This week for HTM(A)A, the mission was to recreate a circuit and then modify that circuit by adding at the least, an led and button . Since I was not familiar with circuitry, I decided to stick to the minimum. BUT! I did make it as small as I could, as well as add an unsure-if-this-is-gonna-work face on it. boom.
Above is the board we had to replicate. In order to do so, we had to create a schematic, then draw the real traces on a board layout, save it as a black-and-white png for the Modela. he software we used was Eagle PCB-Software.
By loading component libraries in Eagle, you can easily layout your board with the right pad sizes and spacing!

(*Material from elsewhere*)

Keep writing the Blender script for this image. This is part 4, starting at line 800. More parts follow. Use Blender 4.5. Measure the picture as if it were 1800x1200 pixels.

The two libraries used for this board were fab.lbr and SparkFun.lbr.
Eagle basically has two modes...schematic mode and board mode (kind of like drawing mode and paperspace in autoCAD). Schematic is for laying out the logic, and the other (Board) is for physical printable connections. When you start a new project, you have to create these at the same time so they become synchronized. This is the schematic I created in Eagle.
This is my design in board mode. Note face and initials. For line Thickness I used the following:
Here's what the exported pngs look like. I exported these as Monochrome at 1500 dpi
Time to send to fab modules! Me and Seto conserved energy by pairing our boards up. We found that we kept getting this strange error when trying to load our png. It was something like:
Cannot convert String to Float
.
We found that once we changed the color mode of the png from INDEXED to RGB, it worked fine!
Let the milling begin! We found that near the origin, the bed seemed to be not even, so our first try kind of failed. Placing the board in the back on the second try helped correct this.
Uh oh. Looks like I cut too far into the board!! Why? Well thats because I forgot to invert the outline png, so it was cutting the inside of the edge, vs. the outside. A very stupid mistake, but oh well.. the second time I got it right.
Also, on the second pass it seemed that the outline cut (done at -1.65) was not enough this round. Why? No idea. Had to resort to the bandsaw to salvage this guy. Worked fine
Stuffing the board! No problems here (that I know of, at least).
Made my own cable! To do so, you use the 9-cable rainbow strip...and take 3 colors off to make it 6. Then use 2 6-pin cable heads to pierce both sides. done, easy!
Ready to be programmed, but first, The infamous penny comparison. Yes this little guy is small.